◆ DATA PROVIDED ◆
(begin)

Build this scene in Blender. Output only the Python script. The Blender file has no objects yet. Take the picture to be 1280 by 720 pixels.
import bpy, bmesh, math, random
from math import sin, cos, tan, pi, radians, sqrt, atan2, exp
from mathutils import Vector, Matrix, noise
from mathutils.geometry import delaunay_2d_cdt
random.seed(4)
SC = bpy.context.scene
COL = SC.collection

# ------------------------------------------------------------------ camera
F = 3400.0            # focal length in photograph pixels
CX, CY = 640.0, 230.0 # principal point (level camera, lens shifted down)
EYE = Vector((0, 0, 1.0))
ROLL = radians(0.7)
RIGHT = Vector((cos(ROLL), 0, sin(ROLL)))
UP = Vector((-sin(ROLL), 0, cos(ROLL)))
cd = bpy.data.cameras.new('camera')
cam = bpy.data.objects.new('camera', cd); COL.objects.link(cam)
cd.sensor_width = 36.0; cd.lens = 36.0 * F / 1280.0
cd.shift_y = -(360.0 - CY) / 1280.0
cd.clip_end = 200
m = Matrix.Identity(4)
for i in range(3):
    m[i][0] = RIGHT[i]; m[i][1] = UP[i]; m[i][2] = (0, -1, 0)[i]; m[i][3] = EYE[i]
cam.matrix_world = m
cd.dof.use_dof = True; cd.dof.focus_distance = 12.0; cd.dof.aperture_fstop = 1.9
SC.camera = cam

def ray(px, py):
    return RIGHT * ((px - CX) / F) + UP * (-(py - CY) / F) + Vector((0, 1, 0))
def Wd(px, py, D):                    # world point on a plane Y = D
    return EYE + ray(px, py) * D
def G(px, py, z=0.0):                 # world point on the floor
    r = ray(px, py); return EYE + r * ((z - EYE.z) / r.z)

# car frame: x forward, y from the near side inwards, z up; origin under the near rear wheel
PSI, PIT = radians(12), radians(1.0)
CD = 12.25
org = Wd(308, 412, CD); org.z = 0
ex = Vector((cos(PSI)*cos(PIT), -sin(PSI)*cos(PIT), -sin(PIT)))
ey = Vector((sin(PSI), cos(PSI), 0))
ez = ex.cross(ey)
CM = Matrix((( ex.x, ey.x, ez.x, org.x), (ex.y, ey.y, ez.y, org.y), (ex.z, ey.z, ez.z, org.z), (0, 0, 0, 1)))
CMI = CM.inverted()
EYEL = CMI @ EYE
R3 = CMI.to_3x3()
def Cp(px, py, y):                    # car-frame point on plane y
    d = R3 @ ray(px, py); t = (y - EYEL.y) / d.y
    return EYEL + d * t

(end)

◆ WHAT IS ASKED ◆
Restate word for word only the lines running from the beginning of the data to the line holding "COL = SC.collection", both included.

◆ EXPECTED OUTPUT ◆
Build this scene in Blender. Output only the Python script. The Blender file has no objects yet. Take the picture to be 1280 by 720 pixels.
import bpy, bmesh, math, random
from math import sin, cos, tan, pi, radians, sqrt, atan2, exp
from mathutils import Vector, Matrix, noise
from mathutils.geometry import delaunay_2d_cdt
random.seed(4)
SC = bpy.context.scene
COL = SC.collection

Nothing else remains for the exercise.